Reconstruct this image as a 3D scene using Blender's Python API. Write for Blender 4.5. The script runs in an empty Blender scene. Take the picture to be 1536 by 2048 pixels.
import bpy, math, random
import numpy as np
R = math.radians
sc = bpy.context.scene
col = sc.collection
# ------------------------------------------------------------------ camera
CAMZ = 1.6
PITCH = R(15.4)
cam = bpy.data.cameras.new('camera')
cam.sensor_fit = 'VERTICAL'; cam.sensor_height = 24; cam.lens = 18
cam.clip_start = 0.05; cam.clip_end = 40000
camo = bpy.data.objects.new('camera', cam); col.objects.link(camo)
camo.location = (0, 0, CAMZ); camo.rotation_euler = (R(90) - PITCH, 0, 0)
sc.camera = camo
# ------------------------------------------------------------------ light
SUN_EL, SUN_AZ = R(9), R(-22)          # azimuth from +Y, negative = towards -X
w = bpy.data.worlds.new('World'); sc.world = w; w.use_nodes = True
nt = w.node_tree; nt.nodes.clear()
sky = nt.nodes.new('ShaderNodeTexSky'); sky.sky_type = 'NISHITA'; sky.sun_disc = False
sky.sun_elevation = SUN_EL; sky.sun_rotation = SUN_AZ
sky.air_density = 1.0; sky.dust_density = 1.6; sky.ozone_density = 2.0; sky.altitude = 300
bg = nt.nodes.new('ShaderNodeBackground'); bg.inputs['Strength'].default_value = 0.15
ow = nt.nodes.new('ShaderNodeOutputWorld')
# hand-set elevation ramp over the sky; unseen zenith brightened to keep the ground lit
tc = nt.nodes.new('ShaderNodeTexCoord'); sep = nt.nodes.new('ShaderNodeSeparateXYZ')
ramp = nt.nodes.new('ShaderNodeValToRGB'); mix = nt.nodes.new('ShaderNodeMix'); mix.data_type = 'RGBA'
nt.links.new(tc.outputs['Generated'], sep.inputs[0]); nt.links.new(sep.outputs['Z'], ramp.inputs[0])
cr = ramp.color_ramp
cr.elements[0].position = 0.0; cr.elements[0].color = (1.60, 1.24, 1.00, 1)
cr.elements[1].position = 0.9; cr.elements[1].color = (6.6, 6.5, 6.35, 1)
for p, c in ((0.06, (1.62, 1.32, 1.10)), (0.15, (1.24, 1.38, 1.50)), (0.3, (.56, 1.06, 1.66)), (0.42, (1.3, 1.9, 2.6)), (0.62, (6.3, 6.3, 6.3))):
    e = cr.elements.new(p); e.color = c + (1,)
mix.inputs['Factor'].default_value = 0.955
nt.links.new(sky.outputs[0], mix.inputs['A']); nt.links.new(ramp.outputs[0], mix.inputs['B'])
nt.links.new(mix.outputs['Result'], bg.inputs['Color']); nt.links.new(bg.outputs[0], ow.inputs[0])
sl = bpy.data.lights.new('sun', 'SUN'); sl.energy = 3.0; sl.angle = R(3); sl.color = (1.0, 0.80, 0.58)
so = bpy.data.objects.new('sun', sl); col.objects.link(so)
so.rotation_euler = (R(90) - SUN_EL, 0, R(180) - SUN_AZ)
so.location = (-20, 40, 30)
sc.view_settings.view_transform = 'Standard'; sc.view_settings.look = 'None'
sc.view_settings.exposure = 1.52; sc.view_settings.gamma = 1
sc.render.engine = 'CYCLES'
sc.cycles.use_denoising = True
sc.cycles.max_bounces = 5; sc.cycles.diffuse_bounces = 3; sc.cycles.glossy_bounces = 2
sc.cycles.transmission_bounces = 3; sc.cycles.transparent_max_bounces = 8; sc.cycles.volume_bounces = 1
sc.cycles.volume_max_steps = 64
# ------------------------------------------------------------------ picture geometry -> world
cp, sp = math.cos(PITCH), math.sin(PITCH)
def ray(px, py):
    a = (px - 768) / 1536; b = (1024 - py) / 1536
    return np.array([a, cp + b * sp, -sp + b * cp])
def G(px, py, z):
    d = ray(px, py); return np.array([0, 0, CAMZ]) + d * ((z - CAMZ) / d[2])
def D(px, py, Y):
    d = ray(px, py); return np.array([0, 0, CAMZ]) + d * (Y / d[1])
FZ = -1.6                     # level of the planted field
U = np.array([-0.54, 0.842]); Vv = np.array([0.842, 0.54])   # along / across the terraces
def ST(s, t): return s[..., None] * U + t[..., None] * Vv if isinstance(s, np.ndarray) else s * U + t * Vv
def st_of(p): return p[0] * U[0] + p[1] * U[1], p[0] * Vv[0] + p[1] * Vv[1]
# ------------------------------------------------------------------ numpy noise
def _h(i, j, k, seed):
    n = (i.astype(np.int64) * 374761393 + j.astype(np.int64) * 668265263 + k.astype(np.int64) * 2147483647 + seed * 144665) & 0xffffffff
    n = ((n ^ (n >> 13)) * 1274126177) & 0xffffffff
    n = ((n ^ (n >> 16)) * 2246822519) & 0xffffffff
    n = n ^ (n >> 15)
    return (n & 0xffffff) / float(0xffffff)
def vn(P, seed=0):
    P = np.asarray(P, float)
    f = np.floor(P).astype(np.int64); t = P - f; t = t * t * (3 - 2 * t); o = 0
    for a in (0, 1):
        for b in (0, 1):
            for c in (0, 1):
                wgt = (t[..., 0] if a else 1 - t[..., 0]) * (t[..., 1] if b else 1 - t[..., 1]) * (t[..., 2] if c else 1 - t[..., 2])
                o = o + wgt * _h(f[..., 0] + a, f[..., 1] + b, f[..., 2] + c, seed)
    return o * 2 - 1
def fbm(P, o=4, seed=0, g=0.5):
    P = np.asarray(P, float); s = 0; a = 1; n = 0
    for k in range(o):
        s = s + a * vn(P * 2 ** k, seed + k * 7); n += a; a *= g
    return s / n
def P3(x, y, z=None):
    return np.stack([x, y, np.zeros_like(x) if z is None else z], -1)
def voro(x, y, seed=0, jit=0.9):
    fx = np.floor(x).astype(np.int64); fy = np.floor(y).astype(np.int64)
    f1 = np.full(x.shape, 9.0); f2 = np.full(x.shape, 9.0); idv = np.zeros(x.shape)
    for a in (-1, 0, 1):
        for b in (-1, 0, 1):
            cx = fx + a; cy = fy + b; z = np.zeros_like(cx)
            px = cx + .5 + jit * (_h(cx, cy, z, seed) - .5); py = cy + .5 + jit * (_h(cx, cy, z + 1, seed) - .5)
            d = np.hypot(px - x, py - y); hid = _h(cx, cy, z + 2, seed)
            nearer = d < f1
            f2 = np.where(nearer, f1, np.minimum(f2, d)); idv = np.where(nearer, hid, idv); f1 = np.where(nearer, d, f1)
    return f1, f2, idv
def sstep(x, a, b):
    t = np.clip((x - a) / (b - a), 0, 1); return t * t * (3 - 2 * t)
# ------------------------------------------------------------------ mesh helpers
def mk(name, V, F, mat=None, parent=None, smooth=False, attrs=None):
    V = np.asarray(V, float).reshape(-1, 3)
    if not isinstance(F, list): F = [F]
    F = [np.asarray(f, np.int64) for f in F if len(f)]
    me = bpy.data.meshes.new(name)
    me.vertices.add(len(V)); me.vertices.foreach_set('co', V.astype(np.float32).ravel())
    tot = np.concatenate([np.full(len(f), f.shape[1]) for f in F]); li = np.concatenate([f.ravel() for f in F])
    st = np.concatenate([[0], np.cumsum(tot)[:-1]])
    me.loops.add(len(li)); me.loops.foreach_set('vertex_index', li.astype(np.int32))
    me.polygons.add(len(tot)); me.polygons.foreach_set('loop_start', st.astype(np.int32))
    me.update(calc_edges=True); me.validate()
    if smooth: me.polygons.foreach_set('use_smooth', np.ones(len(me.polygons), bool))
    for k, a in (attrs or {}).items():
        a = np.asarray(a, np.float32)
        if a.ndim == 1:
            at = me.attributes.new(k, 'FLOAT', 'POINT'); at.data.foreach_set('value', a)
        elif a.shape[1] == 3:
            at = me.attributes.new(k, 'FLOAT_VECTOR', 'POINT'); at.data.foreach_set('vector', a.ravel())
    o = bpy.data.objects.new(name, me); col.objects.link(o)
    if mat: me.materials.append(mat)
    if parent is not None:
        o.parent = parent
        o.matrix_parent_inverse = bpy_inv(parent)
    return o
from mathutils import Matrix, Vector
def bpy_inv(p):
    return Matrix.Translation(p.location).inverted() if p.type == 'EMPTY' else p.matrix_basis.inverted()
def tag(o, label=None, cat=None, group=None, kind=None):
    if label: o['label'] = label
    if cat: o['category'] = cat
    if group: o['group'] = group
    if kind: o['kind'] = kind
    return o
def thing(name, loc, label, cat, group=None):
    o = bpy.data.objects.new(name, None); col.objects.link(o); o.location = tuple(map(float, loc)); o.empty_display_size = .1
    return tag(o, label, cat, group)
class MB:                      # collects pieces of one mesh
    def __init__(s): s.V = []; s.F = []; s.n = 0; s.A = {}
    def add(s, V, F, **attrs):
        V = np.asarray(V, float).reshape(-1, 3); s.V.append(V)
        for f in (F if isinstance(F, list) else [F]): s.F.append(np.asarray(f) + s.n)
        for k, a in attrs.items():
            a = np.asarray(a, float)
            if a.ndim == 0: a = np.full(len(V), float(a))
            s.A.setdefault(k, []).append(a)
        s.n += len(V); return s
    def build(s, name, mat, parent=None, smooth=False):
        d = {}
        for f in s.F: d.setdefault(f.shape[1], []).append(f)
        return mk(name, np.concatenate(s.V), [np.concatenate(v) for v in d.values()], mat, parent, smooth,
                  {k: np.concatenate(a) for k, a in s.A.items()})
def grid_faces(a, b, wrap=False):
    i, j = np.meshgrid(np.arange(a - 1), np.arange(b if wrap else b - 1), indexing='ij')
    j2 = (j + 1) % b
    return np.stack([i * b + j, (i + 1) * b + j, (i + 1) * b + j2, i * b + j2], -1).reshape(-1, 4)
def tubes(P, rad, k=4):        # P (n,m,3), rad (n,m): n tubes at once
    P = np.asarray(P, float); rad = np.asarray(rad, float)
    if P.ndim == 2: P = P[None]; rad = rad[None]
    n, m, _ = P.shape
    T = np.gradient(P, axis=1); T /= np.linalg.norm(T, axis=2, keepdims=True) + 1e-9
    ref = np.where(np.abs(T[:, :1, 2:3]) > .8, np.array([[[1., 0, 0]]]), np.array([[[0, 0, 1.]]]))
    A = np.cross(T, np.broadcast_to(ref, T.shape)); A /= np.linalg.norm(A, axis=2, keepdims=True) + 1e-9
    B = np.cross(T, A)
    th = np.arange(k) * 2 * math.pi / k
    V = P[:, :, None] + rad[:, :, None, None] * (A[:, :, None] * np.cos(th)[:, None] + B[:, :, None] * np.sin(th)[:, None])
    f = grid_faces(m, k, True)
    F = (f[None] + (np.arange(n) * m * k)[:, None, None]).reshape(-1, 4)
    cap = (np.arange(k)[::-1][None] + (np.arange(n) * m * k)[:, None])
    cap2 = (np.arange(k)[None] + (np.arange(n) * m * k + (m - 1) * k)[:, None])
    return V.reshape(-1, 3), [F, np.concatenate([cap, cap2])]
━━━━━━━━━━
### Stated goal:
Which lines of the material contain the string "picture"? List each of them.

### Written reply:
Reconstruct this image as a 3D scene using Blender's Python API. Write for Blender 4.5. The script runs in an empty Blender scene. Take the picture to be 1536 by 2048 pixels.
# ------------------------------------------------------------------ picture geometry -> world